Llegados a este punto, quisiera subrayar no el valor de las figuras del caballero y escudero, sino las de Sancho Panza y Don Quijote. Quisiera recalcar el significado del Sancho, degustador de gachas; del Sancho, degustador de las migas ruleras manchegas; del Sancho, degustador del ajoarriero. Desearía que nos detuviéramos en el Sancho refranero, en el Sancho conversador, ejemplo vivo de aquel sabio labriego manchego que, tocado con su boina o gorra de visera, nos informa del azafrán y de la aceituna, del trigo y del champiñón, de la uva y de la cebada, del ajo y… de sus múltiples utilidades. Sabemos cómo Don Quijote afea, una y otra vez, el amor desmedido que Sancho muestra por los ajos ¿de Mota del Cuervo?, y cómo éste, antes de despedirse de la venta, arrebaña los últimos de las gachas, mientras da buena cuenta del trozo de pernil amarrado con el dedo pulgar sobre el zoquete de pan.

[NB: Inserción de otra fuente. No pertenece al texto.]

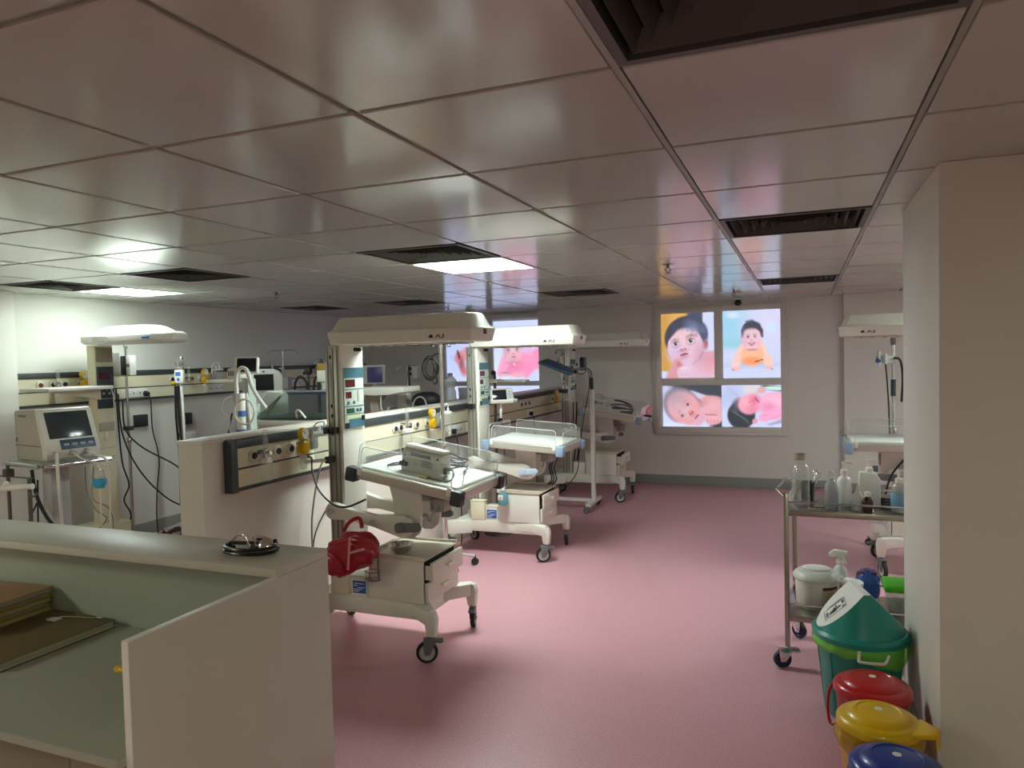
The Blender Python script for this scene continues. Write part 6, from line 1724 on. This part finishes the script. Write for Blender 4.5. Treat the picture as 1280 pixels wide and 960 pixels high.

Quisiera, aquí y ahora, poner en valor el Quijote de las ilusiones, el Quijote soñador, el Quijote idealista, símbolo, su vez, de aquel gañan que, al atardecer, se dirige con su epilepsiaco sosiego en busca del merecido descanso y, llegado a la paz del hogar, su espíritu, sediento de tiempo y de trabajo, bebe un trago largo de esperanza, bebe un trago largo de ilusiones, para, a la jornada siguiente, hacer frente a una nueva aventura, que bien podría ser no la de arremeter contra los molinos de viento, sino la de remozar esos mismo molinos de viento, otrora vigía y hoy símbolo emblemático de Mota del Cuervo, asentados en el Balcón de La Mancha.